More top Wall Street banks expect the Federal Reserve to raise U.S. interest rates in 2016 after a strong July jobs report suggested a modest economic pick up in the second half following an anemic first half, a Reuters poll conducted on Friday showed.
Thirteen of 21 primary dealers, or firms that do business directly with the Fed, said the U.S. central bank would raise its target interest rate by a quarter percentage point by the end of the year.
That compared with eight of 15 primary dealers in a July 8 poll.
Three of the banks polled said the Fed would raise rates at its Sept. 20-21 meeting, a slight shift from a month ago when none thought the Fed would make such a move.
"December is definitely in play," said Justin Lederer, Treasury strategist at Cantor Fitzgerald, one of the 23 primary dealers, in New York.
The government's U.S. payrolls report beat expectations for the second month in a row and showed employers added 255,000 workers in July with a solid 0.3 percent rise in wages.
The data rekindled hopes the U.S. economy is track to expand closer to 3 percent in the second half, countering slim 1 percent growth in the first six months when record low oil prices and fears about the Chinese economy hurt financial markets and business activities worldwide.
Still, lingering anxiety over the fallout from Britain's stunning vote to leave European Union on June 23, known as Brexit, and a renewed weakness in the energy market may keep the Fed from following up with another rate increase after the first hike in nearly a decade back in December.
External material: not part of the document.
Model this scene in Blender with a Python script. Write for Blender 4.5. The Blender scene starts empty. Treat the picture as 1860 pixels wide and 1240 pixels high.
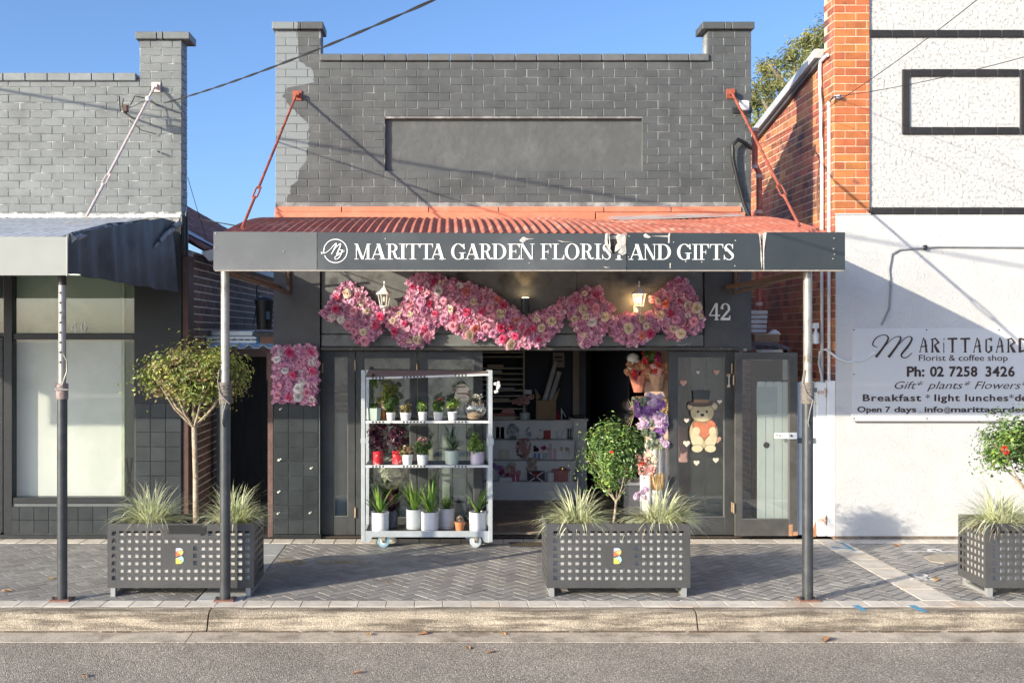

"Now another rate hike seems more likely than it did before the latest payrolls report, but it's far from a guarantee," said Tom Simons, money market strategist at Jefferies & Co, another primary dealer, in New York.
The median view among 13 banks placed a 50 percent chance the Fed would raise rates at its December meeting.
The July jobs report, while encouraging, did not lower primary dealers' forecast of a 20 percent chance of a U.S. recession in the next 12 months from the July 8th poll. Meanwhile, respondents were divided whether the upcoming U.S. Presidential election on Nov. 8 would deter Fed policymakers from raising rates before then.